* What to work on *
Type every record exactly as it appears.

# Start of Excerpted data

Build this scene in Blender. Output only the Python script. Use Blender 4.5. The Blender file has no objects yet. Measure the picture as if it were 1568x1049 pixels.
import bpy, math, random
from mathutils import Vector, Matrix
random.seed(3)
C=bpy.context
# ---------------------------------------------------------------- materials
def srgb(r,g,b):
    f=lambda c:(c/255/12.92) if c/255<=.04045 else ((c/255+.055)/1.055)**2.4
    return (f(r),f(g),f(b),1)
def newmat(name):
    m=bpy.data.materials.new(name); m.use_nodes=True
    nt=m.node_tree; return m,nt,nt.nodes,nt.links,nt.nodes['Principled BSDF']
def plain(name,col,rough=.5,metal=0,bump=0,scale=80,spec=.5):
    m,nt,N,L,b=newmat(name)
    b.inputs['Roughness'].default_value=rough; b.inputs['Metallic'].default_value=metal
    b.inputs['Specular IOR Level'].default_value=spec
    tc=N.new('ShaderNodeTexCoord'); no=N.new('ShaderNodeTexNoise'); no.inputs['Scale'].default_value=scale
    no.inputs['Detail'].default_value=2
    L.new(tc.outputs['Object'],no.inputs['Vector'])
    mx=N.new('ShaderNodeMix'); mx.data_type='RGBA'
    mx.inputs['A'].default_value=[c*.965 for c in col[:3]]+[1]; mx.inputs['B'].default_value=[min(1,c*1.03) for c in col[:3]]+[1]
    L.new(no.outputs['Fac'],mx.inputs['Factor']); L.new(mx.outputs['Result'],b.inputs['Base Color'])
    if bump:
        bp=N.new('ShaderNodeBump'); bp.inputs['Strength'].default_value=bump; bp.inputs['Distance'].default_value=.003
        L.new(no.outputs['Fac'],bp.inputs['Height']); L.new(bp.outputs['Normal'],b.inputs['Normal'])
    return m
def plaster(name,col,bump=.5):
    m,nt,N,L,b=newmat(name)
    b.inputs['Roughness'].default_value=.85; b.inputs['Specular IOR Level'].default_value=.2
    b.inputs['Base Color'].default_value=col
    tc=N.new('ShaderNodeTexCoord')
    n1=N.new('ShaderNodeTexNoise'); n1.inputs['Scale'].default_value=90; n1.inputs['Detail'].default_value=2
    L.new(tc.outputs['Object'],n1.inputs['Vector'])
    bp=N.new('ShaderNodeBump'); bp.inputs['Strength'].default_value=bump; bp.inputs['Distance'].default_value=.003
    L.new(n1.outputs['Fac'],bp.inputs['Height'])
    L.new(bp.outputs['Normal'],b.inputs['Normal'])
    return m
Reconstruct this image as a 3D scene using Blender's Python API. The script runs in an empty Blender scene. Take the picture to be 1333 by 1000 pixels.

# End of Excerpted data

* Final answer *
Build this scene in Blender. Output only the Python script. Use Blender 4.5. The Blender file has no objects yet. Measure the picture as if it were 1568x1049 pixels.
import bpy, math, random
from mathutils import Vector, Matrix
random.seed(3)
C=bpy.context
# ---------------------------------------------------------------- materials
def srgb(r,g,b):
    f=lambda c:(c/255/12.92) if c/255<=.04045 else ((c/255+.055)/1.055)**2.4
    return (f(r),f(g),f(b),1)
def newmat(name):
    m=bpy.data.materials.new(name); m.use_nodes=True
    nt=m.node_tree; return m,nt,nt.nodes,nt.links,nt.nodes['Principled BSDF']
def plain(name,col,rough=.5,metal=0,bump=0,scale=80,spec=.5):
    m,nt,N,L,b=newmat(name)
    b.inputs['Roughness'].default_value=rough; b.inputs['Metallic'].default_value=metal
    b.inputs['Specular IOR Level'].default_value=spec
    tc=N.new('ShaderNodeTexCoord'); no=N.new('ShaderNodeTexNoise'); no.inputs['Scale'].default_value=scale
    no.inputs['Detail'].default_value=2
    L.new(tc.outputs['Object'],no.inputs['Vector'])
    mx=N.new('ShaderNodeMix'); mx.data_type='RGBA'
    mx.inputs['A'].default_value=[c*.965 for c in col[:3]]+[1]; mx.inputs['B'].default_value=[min(1,c*1.03) for c in col[:3]]+[1]
    L.new(no.outputs['Fac'],mx.inputs['Factor']); L.new(mx.outputs['Result'],b.inputs['Base Color'])
    if bump:
        bp=N.new('ShaderNodeBump'); bp.inputs['Strength'].default_value=bump; bp.inputs['Distance'].default_value=.003
        L.new(no.outputs['Fac'],bp.inputs['Height']); L.new(bp.outputs['Normal'],b.inputs['Normal'])
    return m
def plaster(name,col,bump=.5):
    m,nt,N,L,b=newmat(name)
    b.inputs['Roughness'].default_value=.85; b.inputs['Specular IOR Level'].default_value=.2
    b.inputs['Base Color'].default_value=col
    tc=N.new('ShaderNodeTexCoord')
    n1=N.new('ShaderNodeTexNoise'); n1.inputs['Scale'].default_value=90; n1.inputs['Detail'].default_value=2
    L.new(tc.outputs['Object'],n1.inputs['Vector'])
    bp=N.new('ShaderNodeBump'); bp.inputs['Strength'].default_value=bump; bp.inputs['Distance'].default_value=.003
    L.new(n1.outputs['Fac'],bp.inputs['Height'])
    L.new(bp.outputs['Normal'],b.inputs['Normal'])
    return m
Reconstruct this image as a 3D scene using Blender's Python API. The script runs in an empty Blender scene. Take the picture to be 1333 by 1000 pixels.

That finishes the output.